Manche Menschen haben Schlafprobleme, weil ihr Körper nicht realisiert, dass es eigentlich Nacht ist. Andere kennen diese Beschwerden nicht und schlafen auch unter der Mitternachtssonne ausgezeichnet. Wenn auch teilweise hinter dicht verschlossenem Rollo.
Das Leben verlagert sich in die Nacht: Kinder spielen auf der Straße, Männer mähen ihren Rasen und kleine Gruppen brechen zu einer Wandertour auf, um das Schauspiel zu beobachten, das die Sonne nun bietet. In Grönland sind die massigen Gletscher in zarte Farbtöne getaucht und wirken wie aus einer Traumlandschaft.
Wo du die Mitternachtssonne beobachten kannst
Je nördlicher du bist, desto länger kannst du die Mitternachtssonne bestaunen. In Norwegen ist sie in manchen Teilen von April bis August, in anderen von Mai bis Juli zu sehen. Auch Schweden oder Finnland sind beliebte Reiseziele für Menschen, die die Mitternachtssonne erleben möchten.
In Island gibt es die „echte“ Mitternachtssonne nur auf der Insel Grimsey, die direkt auf dem Polarkreis liegt. Sie hat aber nur 100 Einwohner und daher keine gute touristische Infrastruktur. Weiter südlich ist allerdings auch die „unechte“ Mitternachtssonne zu sehen, die nach 24 Uhr untergeht. Die Stadt Akureyri, die an der Nordküste der Insel liegt und ein beliebtes Reiseziel ist, bietet sich zur Beobachtung an. Rund eineinhalb Monate vor und nach der Sommersonnenwende sind die Nächte hell. Wer möchte, kann das Erlebnis der Mitternachtssonne mit Yoga oder Wanderungen verbinden.
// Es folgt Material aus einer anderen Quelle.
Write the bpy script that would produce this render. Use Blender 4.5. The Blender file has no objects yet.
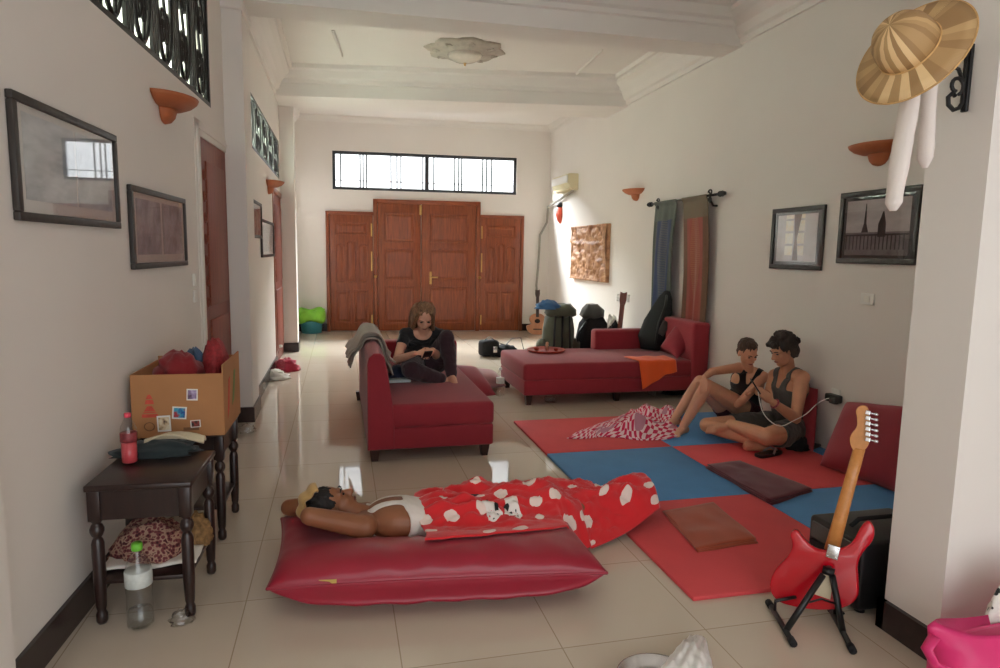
import bpy, bmesh, math, random
import numpy as np
from mathutils import Vector, Matrix, Quaternion, noise
random.seed(4)
PI = math.pi
S = bpy.context.scene
COL = S.collection
V = Vector

# ---------------------------------------------------------------- camera
F = 660.0
yaw, pitch, roll = .23919494, .12352369, -.01700969
cy, sy, cp, sp = math.cos(yaw), math.sin(yaw), math.cos(pitch), math.sin(pitch)
fw = V((sy*cp, cy*cp, -sp)); r0 = V((cy, -sy, 0)); d0 = fw.cross(r0)
RT = r0*math.cos(roll) + d0*math.sin(roll)
DN = -r0*math.sin(roll) + d0*math.cos(roll)
EYE = V((0, 0, 1.48))
cam = bpy.data.cameras.new('camera'); co = bpy.data.objects.new('camera', cam); COL.objects.link(co)
cam.sensor_width = 36; cam.sensor_fit = 'HORIZONTAL'; cam.lens = F*36/1000; cam.clip_start = .02
up = -DN; bk = -fw
co.matrix_world = Matrix(((RT.x, up.x, bk.x, EYE.x), (RT.y, up.y, bk.y, EYE.y), (RT.z, up.z, bk.z, EYE.z), (0, 0, 0, 1)))
S.camera = co

def ray(px, py): return fw + RT*((px-500)/F) + DN*((py-334)/F)
def at(px, py, Y): d = ray(px, py); return EYE + d*(Y/d.y)          # surveyed point of the photo at depth Y
def atx(px, py, X): d = ray(px, py); return EYE + d*(X/d.x)
def atz(px, py, z): d = ray(px, py); return EYE + d*((z-1.48)/d.z)

# ---------------------------------------------------------------- materials
def srgb(r, g, b):
    f = lambda c: (c/255/12.92 if c/255 <= .04045 else ((c/255+.055)/1.055)**2.4)
    return (f(r), f(g), f(b), 1)
class NT:
    def __init__(s, name):
        s.m = bpy.data.materials.new(name); s.m.use_nodes = True; s.t = s.m.node_tree; s.n = s.t.nodes
        s.b = s.n['Principled BSDF']; s.out = s.n['Material Output']
    def new(s, typ, **kw):
        n = s.n.new(typ)
        for k, v in kw.items():
            if k.startswith('i_'): n.inputs[k[2:].replace('_', ' ')].default_value = v
            else: setattr(n, k, v)
        return n
    def link(s, a, b): s.t.links.new(a, b)
    def coords(s, which='Object', scale=(1, 1, 1), rot=(0, 0, 0), loc=(0, 0, 0)):
        tc = s.new('ShaderNodeTexCoord'); mp = s.new('ShaderNodeMapping')
        mp.inputs['Scale'].default_value = scale; mp.inputs['Rotation'].default_value = rot; mp.inputs['Location'].default_value = loc
        s.link(tc.outputs[which], mp.inputs[0]); return mp.outputs[0]
    def ramp(s, fac, stops, interp='LINEAR'):
        r = s.new('ShaderNodeValToRGB'); r.color_ramp.interpolation = interp
        e = r.color_ramp.elements
        while len(e) < len(stops): e.new(.5)
        for el, (p, c) in zip(e, stops): el.position = p; el.color = c
        s.link(fac, r.inputs[0]); return r.outputs[0]
    def noise(s, vec, scale, detail=3, rough=.5):
        n = s.new('ShaderNodeTexNoise'); n.inputs['Scale'].default_value = scale; n.inputs['Detail'].default_value = detail
        n.inputs['Roughness'].default_value = rough
        s.link(vec, n.inputs['Vector']); return n.outputs[0]
    def bump(s, h, strength, dist=.01):
        b = s.new('ShaderNodeBump'); b.inputs['Strength'].default_value = strength; b.inputs['Distance'].default_value = dist
        s.link(h, b.inputs['Height']); s.link(b.outputs[0], s.b.inputs['Normal'])
    def mix(s, fac, a, b):
        m = s.new('ShaderNodeMix', data_type='RGBA')
        if hasattr(fac, 'node'): s.link(fac, m.inputs[0])
        else: m.inputs[0].default_value = fac
        for v, i in ((a, 6), (b, 7)):
            if hasattr(v, 'node'): s.link(v, m.inputs[i])
            else: m.inputs[i].default_value = v
        return m.outputs[2]
    def math(s, op, a, b=None):
        m = s.new('ShaderNodeMath', operation=op)
        for v, i in ((a, 0), (b, 1)):
            if v is None: continue
            if hasattr(v, 'node'): s.link(v, m.inputs[i])
            else: m.inputs[i].default_value = v
        return m.outputs[0]
def mul(c, k): return (min(c[0]*k, 1), min(c[1]*k, 1), min(c[2]*k, 1), 1)
def plain(name, c, rough=.6, var=.12, scale=8, metal=0, bump=0, bscale=60, coat=0, spec=.5, sheen=0):
    t = NT(name); vec = t.coords()
    n = t.noise(vec, scale)
    t.link(t.ramp(n, [(.3, mul(c, 1-var)), (.7, mul(c, 1+var))]), t.b.inputs['Base Color'])
    t.b.inputs['Roughness'].default_value = rough; t.b.inputs['Metallic'].default_value = metal
    t.b.inputs['Coat Weight'].default_value = coat; t.b.inputs['Specular IOR Level'].default_value = spec
    t.b.inputs['Sheen Weight'].default_value = sheen
    if bump: t.bump(t.noise(vec, bscale, 2), bump)
    return t.m
def wood(name, c1, c2, rough=.35, axis=2, scale=1.0, coat=0):
    t = NT(name); sc = [14*scale]*3; sc[axis] = 1.2*scale
    vec = t.coords(scale=sc)
    n = t.noise(vec, 3, 5, .6)
    t.link(t.ramp(n, [(.3, c1), (.7, c2)]), t.b.inputs['Base Color'])
    t.b.inputs['Roughness'].default_value = rough; t.b.inputs['Coat Weight'].default_value = coat
    t.bump(n, .08, .004); return t.m
def cloth(name, c, rough=.9, weave=400, var=.12, bump=.15, sheen=.2):
    t = NT(name); vec = t.coords()
    n = t.noise(vec, 6, 4)
    t.link(t.ramp(n, [(.3, mul(c, 1-var)), (.7, mul(c, 1+var))]), t.b.inputs['Base Color'])
    t.b.inputs['Roughness'].default_value = rough; t.b.inputs['Sheen Weight'].default_value = sheen
    t.bump(t.noise(vec, weave, 2), bump, .002); return t.m
def clear(name, tint=(1, 1, 1, 1), refl=.12, rough=.02):
    t = NT(name); tr = t.new('ShaderNodeBsdfTransparent'); gl = t.new('ShaderNodeBsdfGlossy'); fr = t.new('ShaderNodeLayerWeight'); mx = t.new('ShaderNodeMixShader')
    vec = t.coords(); n = t.noise(vec, 5)
    t.link(t.ramp(n, [(.0, mul(tint, .97)), (1, tint)]), tr.inputs[0])
    gl.inputs['Roughness'].default_value = rough; fr.inputs[0].default_value = .5
    k = t.math('MINIMUM', t.math('ADD', t.math('MULTIPLY', t.math('POWER', fr.outputs['Facing'], 4), .7), refl*.5), 1)
    t.link(k, mx.inputs[0]); t.link(tr.outputs[0], mx.inputs[1]); t.link(gl.outputs[0], mx.inputs[2]); t.link(mx.outputs[0], t.out.inputs[0])
    return t.m

M = {}
M['wall'] = plain('painted_wall', srgb(230, 224, 218), .75, .015, 1.5, bump=.02, bscale=120)
M['ceil'] = plain('painted_ceiling', srgb(233, 228, 223), .7, .015, 1.5)
M['base'] = plain('baseboard_tile', srgb(52, 40, 40), .25, .15, 20)
def floor_mat():
    t = NT('beige_floor_tiles')
    vec = t.coords(loc=(-.20, -.40, 0))
    br = t.new('ShaderNodeTexBrick', offset=0.0, squash=1.0)
    br.inputs['Scale'].default_value = 1; br.inputs['Mortar Size'].default_value = .0025; br.inputs['Mortar Smooth'].default_value = .3
    br.inputs['Brick Width'].default_value = .6; br.inputs['Row Height'].default_value = .6
    br.inputs['Color1'].default_value = srgb(207, 194, 177); br.inputs['Color2'].default_value = srgb(201, 188, 171); br.inputs['Mortar'].default_value = srgb(160, 143, 122)
    t.link(vec, br.inputs['Vector'])
    n = t.noise(t.coords(), 3, 5)
    c = t.mix(t.math('MULTIPLY', n, .25), br.outputs[0], srgb(192, 175, 152))
    t.link(c, t.b.inputs['Base Color']); t.b.inputs['Specular IOR Level'].default_value = .55
    t.link(t.ramp(n, [(.3, (.03,)*3+(1,)), (.8, (.07,)*3+(1,))]), t.b.inputs['Roughness'])
    t.bump(br.outputs['Fac'], -.15, .003); return t.m
M['floor'] = floor_mat()
M['door'] = wood('mahogany_door', srgb(106, 49, 25), srgb(146, 74, 39), .35)
M['doorh'] = wood('mahogany_rail', srgb(110, 51, 27), srgb(150, 76, 41), .35, axis=0)
M['sidedoor'] = wood('dark_red_door', srgb(110, 46, 30), srgb(138, 64, 42), .55)
M['brass'] = plain('brass', srgb(200, 160, 100), .3, .1, 20, metal=1)
M['steel'] = plain('brushed_steel', srgb(205, 205, 205), .25, .06, 30, metal=1)
M['chrome'] = plain('chrome', srgb(225, 225, 228), .12, .03, 30, metal=1)
M['iron'] = plain('black_iron', srgb(30, 28, 28), .45, .2, 30, metal=.3)
M['winframe'] = plain('dark_window_frame', srgb(52, 54, 58), .4, .1, 30)
M['terra'] = plain('terracotta', srgb(176, 100, 60), .6, .08, 12, bump=.05)
M['darkwood'] = wood('dark_stained_wood', srgb(34, 22, 20), srgb(52, 34, 30), .3)
M['legwood'] = wood('dark_leg_wood', srgb(40, 20, 16), srgb(62, 32, 24), .4)
M['redfab'] = cloth('crimson_upholstery', srgb(140, 23, 39), .8, 500, .06)
M['redfab2'] = cloth('wine_cushion_fabric', srgb(140, 24, 42), .75, 500, .08)
M['redvinyl'] = plain('crimson_satin', srgb(150, 16, 44), .36, .06, 4, bump=.04, bscale=14, sheen=.1)
M['matred'] = plain('red_foam_mat', srgb(210, 74, 78), .75, .04, 5, bump=.25, bscale=220)
M['matblue'] = plain('blue_foam_mat', srgb(82, 138, 190), .75, .05, 5, bump=.25, bscale=220)
M['frame'] = wood('dark_picture_frame', srgb(40, 36, 34), srgb(62, 56, 52), .5)
M['glass'] = clear('clear_glass', refl=.07)
M['plastic'] = clear('clear_plastic', (.985, .99, .99, 1), refl=.14, rough=.08)
M['card'] = plain('cardboard', srgb(178, 126, 82), .85, .06, 5, bump=.05)
M['white'] = plain('white_plastic', srgb(232, 230, 224), .4, .02, 10)
M['paper'] = plain('white_paper', srgb(236, 232, 224), .8, .03, 10)
M['black'] = plain('black_fabric', srgb(22, 22, 25), .85, .2, 20, bump=.2, bscale=200)
M['blackpl'] = plain('black_plastic', srgb(20, 20, 22), .4, .15, 20)
M['straw'] = plain('woven_straw', srgb(206, 164, 106), .7, .15, 60, bump=.3, bscale=150)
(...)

Auch der Norden Grönlands eignet sich gut, um den Zauber heller Nächte zu erfahren. Reise zum Beispiel in die nördlichste Stadt der Insel, Qaanaaq, in der rund 650 Menschen leben. Wenn du dich für die Bräuche der Schamanen interessierst, bietet sich auch eine Gruppenreise mit dem Schamanen Angaangaq an, bei der du die Mitternachtssonne bei einer spirituellen Wanderung erlebst.